Nelson Mandela and his co-accused went on trial between 1963 and 1964 under the apartheid rule.
The racist South African regime had accused the leaders of the African National Congress of 221 accounts of sabotage designed to overthrow the Apartheid system.
The Rivonia trial, as it was called, was essentially a mechanism through which the apartheid government would hurt or mute the ANC and allied organisations.
Mandela well aware of the righteousness of his movement political struggle made a long speech [I am prepared to die] before the court at the start of his trial. Among other points he stated this:
“…During my lifetime I have dedicated myself to this struggle of the African people. I have fought against white domination, and I have fought against black domination. I have cherished the ideal of a democratic and free society in which all persons live together in harmony and with equal opportunities. It is an ideal which I hope to live for and to achieve. But if needs be, it is an ideal for which I am prepared to die.”
On Monday, April 16th, 2012, Victoire Ingabire, leader of FDU-Inkingi, who is accused of terrorism, divisionism and negationism by the Rwandan Patriotic Front regime, and has been in prison since October 14th, 2010, announced to the High Court in Kigali her decision to boycott hearings in her trial.
She accuses the court of evident collusion with the Rwandan prosecutor in miscarrying justice at her detriment.
A particular element in her statement to boycott the court, which highlights the subtlety of the regime tactics of intimidation and level of rottenness, is worth pointing out.

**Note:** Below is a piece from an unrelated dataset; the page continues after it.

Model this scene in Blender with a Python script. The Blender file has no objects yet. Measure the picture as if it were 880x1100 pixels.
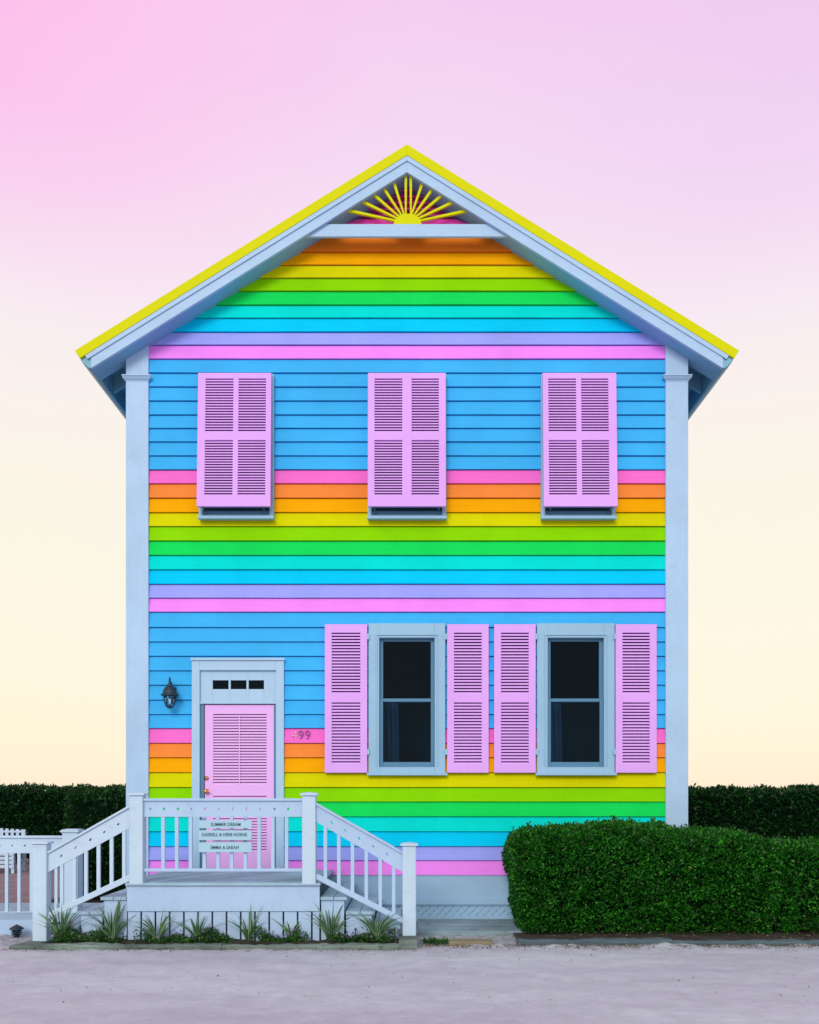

Victoire Ingabire discloses the content of confidential discussions held on April 8th, 2011 [the following day of the official anniversary of the Rwandan genocide – the timing could not be less critical for psychological intimidation] at the request of Martin Ngoga, the Rwandan General Prosecutor.
During that secret meeting, the letter said:
“I [Victoire Ingabire] was arrested because I have caused a political stand-off with the government alleging that we are promoting a new Hutu rule because I and my party are accusing RPF of crimes against the Hutu populations…”
What is surprising about the General Prosecutor’s allegations is that, instead of seeing in Ingabire’s political struggle a legitimate process to access equal rights and democracy for all Rwandans, a relatively similar fight Mandela and his colleagues had against apartheid rule, he demonstrates that by acknowledging that RPF killed Hutu populations, Kagame’s government he represents will have lost its legitimacy to rule the country.
The prosecutor could’ve been more courageous if he had demonstrated to Ingabire that RPF was being wrongly accused of such crimes.
In the same statement, Victoire Ingabire declares:
“Shall I die or live, be detained or freed, what we have achieved will never go back. This movement is even stronger than me.”
The two political leaders were prepared to die for the cause they champion: Mandela then, Ingabire today.
Mandela spent 27 years in prison after the Rivoni trial and was only freed in 1990.
Let’s hope Ingabire’s release from Kagame’s prison won’t take so long.